INSTRUCTIONS FOR THE TASK -> Locate each line containing the string "picture" and copy it out.

▼

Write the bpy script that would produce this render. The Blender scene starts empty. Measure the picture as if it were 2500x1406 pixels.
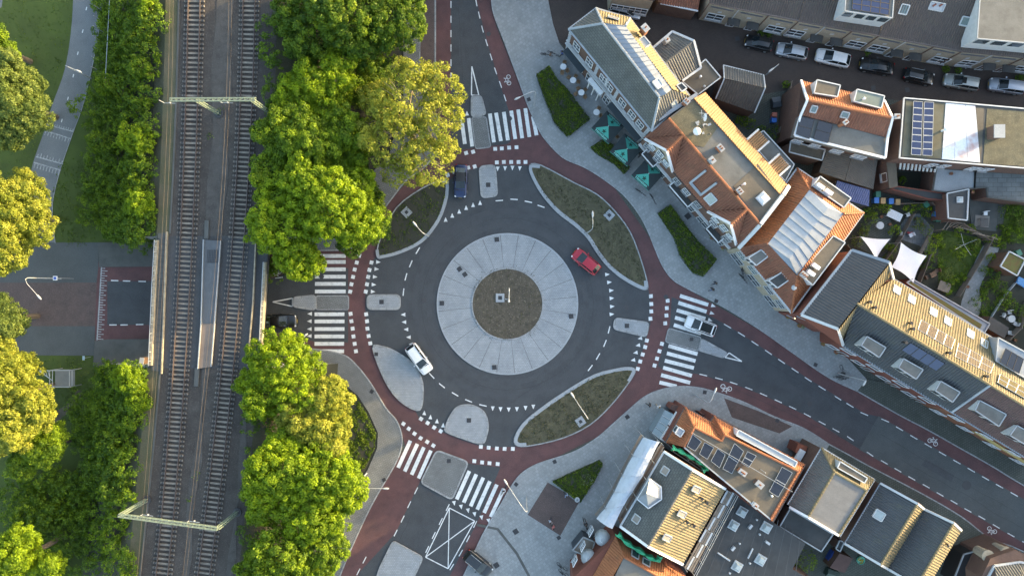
import bpy, math, random
import numpy as np
from mathutils import Vector as V, Matrix
random.seed(7); RNG = np.random.default_rng(7)
R = math.radians
SC = bpy.context.scene
COL = SC.collection
# ---------------------------------------------------------------- camera, world, sun, exposure
H, F = 93.0, 1674.0                       # camera height (m); focal length in px of a 2500 px wide picture
cd = bpy.data.cameras.new('camera'); cam = bpy.data.objects.new('camera', cd); COL.objects.link(cam)
cam.location = (0, 0, H); cam.rotation_euler = (0, 0, 0)
cd.sensor_width = 36; cd.lens = 36 * F / 2500; cd.clip_start = 0.5; cd.clip_end = 2000
SC.camera = cam
SUN_AZ, SUN_EL = R(66), R(8.8)           # azimuth clockwise from +Y
wd = bpy.data.worlds.new('World'); SC.world = wd; wd.use_nodes = True
nt = wd.node_tree; bg = nt.nodes['Background']
sky = nt.nodes.new('ShaderNodeTexSky'); sky.sky_type = 'NISHITA'; sky.sun_disc = False
sky.sun_elevation = SUN_EL; sky.sun_rotation = SUN_AZ; sky.air_density = 1.0; sky.dust_density = 2.5; sky.ozone_density = 0.8
nt.links.new(sky.outputs[0], bg.inputs[0]); bg.inputs[1].default_value = 0.15
sl = bpy.data.lights.new('sun', 'SUN'); sl.energy = 2.15; sl.angle = R(0.6); sl.color = (1.0, 0.76, 0.42)
so = bpy.data.objects.new('sun', sl); COL.objects.link(so)
sdir = V((math.sin(SUN_AZ) * math.cos(SUN_EL), math.cos(SUN_AZ) * math.cos(SUN_EL), math.sin(SUN_EL)))
so.rotation_euler = (-sdir).to_track_quat('-Z', 'Y').to_euler(); so.location = (60, 30, 60)
SC.view_settings.view_transform = 'Standard'; SC.view_settings.look = 'None'
SC.view_settings.gamma = 1; SC.view_settings.use_curve_mapping = False
SC.view_settings.exposure = 2.75
# ---------------------------------------------------------------- helpers
def W(px, py, z=0.0):                     # survey of the place: a point at height z, from its bearing in the aerial view
    k = (H - z) / F
    return V(((px - 1250) * k, (703 - py) * k, z))
def WL(pts, z=0.0): return [W(p[0], p[1], p[2] if len(p) > 2 else z) for p in pts]
def curve(pts, n=6, closed=False):
    out = []; m = len(pts)
    rng = range(m if closed else m - 1)
    for i in rng:
        g = lambda j: np.array(pts[j % m] if closed else pts[max(0, min(m - 1, j))], float)
        p0, p1, p2, p3 = g(i - 1), g(i), g(i + 1), g(i + 2)
        for k in range(n):
            t = k / n
            out.append(tuple(0.5 * (2 * p1 + (p2 - p0) * t + (2 * p0 - 5 * p1 + 4 * p2 - p3) * t * t + (3 * p1 - p0 - 3 * p2 + p3) * t ** 3)))
    if not closed: out.append(tuple(pts[-1]))
    return out
def newell(P):
    n = V((0, 0, 0))
    for i in range(len(P)):
        a, b = P[i], P[(i + 1) % len(P)]
        n += V(((a.y - b.y) * (a.z + b.z), (a.z - b.z) * (a.x + b.x), (a.x - b.x) * (a.y + b.y)))
    return n.normalized() if n.length > 1e-9 else V((0, 0, 1))
def wpos(o):
    p = V((0, 0, 0))
    while o is not None: p = p + V(o.location); o = o.parent
    return p
class MB:
    def __init__(s): s.v = []; s.f = []; s.m = []
    def face(s, P, m=0):
        i = len(s.v); s.v += [V(p) for p in P]; s.f.append(list(range(i, i + len(P)))); s.m.append(m); return s
    def prism(s, P, z0, z1, m=0, cap=True, bot=False):   # P list of xy(z) points, any winding
        P = [V((p[0], p[1], 0)) for p in P]
        if newell(P).z < 0: P = P[::-1]
        if cap: s.face([V((p.x, p.y, z1)) for p in P], m)
        if bot: s.face([V((p.x, p.y, z0)) for p in P[::-1]], m)
        for i in range(len(P)):
            a, b = P[i], P[(i + 1) % len(P)]
            s.face([V((a.x, a.y, z0)), V((b.x, b.y, z0)), V((b.x, b.y, z1)), V((a.x, a.y, z1))], m)
        return s
    def box(s, c, d, rot=0.0, m=0, bot=True):             # c centre of the base, d full sizes
        x, y, z = c; a, b, h = d[0] / 2, d[1] / 2, d[2]; cs, sn = math.cos(rot), math.sin(rot)
        q = [(x + u * cs - w * sn, y + u * sn + w * cs) for u, w in ((-a, -b), (a, -b), (a, b), (-a, b))]
        return s.prism(q, z, z + h, m, True, bot)
    def beam(s, p, q, w, h, m=0):                          # box between two points, w wide, h high, centred
        p, q = V(p), V(q); d = (q - p).normalized()
        sd = d.cross(V((0, 0, 1)))
        sd = sd.normalized() if sd.length > 1e-4 else V((1, 0, 0))
        up = sd.cross(d).normalized()
        c = [sd * a * w / 2 + up * b * h / 2 for a, b in ((-1, -1), (1, -1), (1, 1), (-1, 1))]
        A = [p + k for k in c]; B = [q + k for k in c]
        for i in range(4): s.face([A[i], B[i], B[(i + 1) % 4], A[(i + 1) % 4]], m)
        s.face(A, m); s.face(B[::-1], m); return s
    def tube(s, pts, r, n=6, m=0, cap=True):
        pts = [V(p) for p in pts]; rs = r if isinstance(r, (list, tuple)) else [r] * len(pts); rings = []
        for i, p in enumerate(pts):
            d = (pts[min(i + 1, len(pts) - 1)] - pts[max(i - 1, 0)]).normalized()
            a = d.cross(V((0, 0, 1))) if abs(d.z) < 0.95 else d.cross(V((1, 0, 0)))
            a.normalize(); b = d.cross(a)
            rings.append([p + (a * math.cos(2 * math.pi * k / n) + b * math.sin(2 * math.pi * k / n)) * rs[i] for k in range(n)])
        i0 = len(s.v)
        for g in rings: s.v += g
        for i in range(len(rings) - 1):
            for k in range(n):
                s.f.append([i0 + i * n + k, i0 + (i + 1) * n + k, i0 + (i + 1) * n + (k + 1) % n, i0 + i * n + (k + 1) % n]); s.m.append(m)
        if cap:
            s.f.append([i0 + k for k in range(n)]); s.m.append(m)
            s.f.append([i0 + (len(rings) - 1) * n + k for k in range(n)][::-1]); s.m.append(m)
        return s
    def lathe(s, c, prof, n=12, m=0):                      # prof: (radius, z)
        c = V(c); i0 = len(s.v)
        for r_, z_ in prof: s.v += [c + V((r_ * math.cos(2 * math.pi * k / n), r_ * math.sin(2 * math.pi * k / n), z_)) for k in range(n)]
        for i in range(len(prof) - 1):
            for k in range(n):
                s.f.append([i0 + i * n + k, i0 + i * n + (k + 1) % n, i0 + (i + 1) * n + (k + 1) % n, i0 + (i + 1) * n + k]); s.m.append(m)
        s.f.append([i0 + (len(prof) - 1) * n + k for k in range(n)]); s.m.append(m)
        return s
    def build(s, name, mats, parent=None, smooth=False, loc=None, **tags):
        if not isinstance(mats, (list, tuple)): mats = [mats]
        off = V(loc) if loc is not None else (wpos(parent) if parent is not None else V((0, 0, 0)))
        me = bpy.data.meshes.new(name)
        me.from_pydata([tuple(p - off) for p in s.v], [], s.f)
        for k in mats: me.materials.append(k)
        if len(mats) > 1: me.polygons.foreach_set('material_index', s.m)
        if smooth: me.polygons.foreach_set('use_smooth', [True] * len(me.polygons))
        uvl = me.uv_layers.new(name='UVMap')
        uv = np.zeros(len(me.loops) * 2, 'f'); li = 0
        for f in s.f:
            P = [s.v[i] for i in f]; n = newell(P)
            if abs(n.z) > 0.999: t = V((1, 0, 0)); b = V((0, 1, 0))
            else: t = V((0, 0, 1)).cross(n).normalized(); b = n.cross(t)
            for p in P: uv[li] = p.dot(t); uv[li + 1] = p.dot(b); li += 2
        uvl.data.foreach_set('uv', uv)
        o = bpy.data.objects.new(name, me); COL.objects.link(o)
        if parent is not None:
            o.parent = parent
            if loc is not None: o.location = V(loc) - wpos(parent)
        elif loc is not None: o.location = loc
        for k, v in tags.items(): o[k] = v
        return o
def tag(o, label=None, cat=None, group=None, kind=None):
    for k, v in (('label', label), ('category', cat), ('group', group), ('kind', kind)):
        if v: o[k] = v
    return o
def thing(name, label, cat, loc=(0, 0, 0), rz=0.0, group=None):
    o = bpy.data.objects.new(name, None); COL.objects.link(o); o.location = loc; o.rotation_euler = (0, 0, rz)
    o.empty_display_size = 0.3
    return tag(o, label, cat, group)
def kids(o): return [c for c in CH.get(o.name, [])]
def copy_tree(root, loc=None, rz=None, label=None, scale=None, recolor=None):
    def rec(o, par):
        c = o.copy(); COL.objects.link(c)
        if par is not None: c.parent = par
        for ch in o.children: rec(ch, c)
        return c
    r = rec(root, None)
    if loc is not None: r.location = loc
    if rz is not None: r.rotation_euler = (0, 0, rz)
    if scale is not None: r.scale = scale
    if label: r['label'] = label
    return r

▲

WRITTEN REPLY ->
Write the bpy script that would produce this render. The Blender scene starts empty. Measure the picture as if it were 2500x1406 pixels.
H, F = 93.0, 1674.0                       # camera height (m); focal length in px of a 2500 px wide picture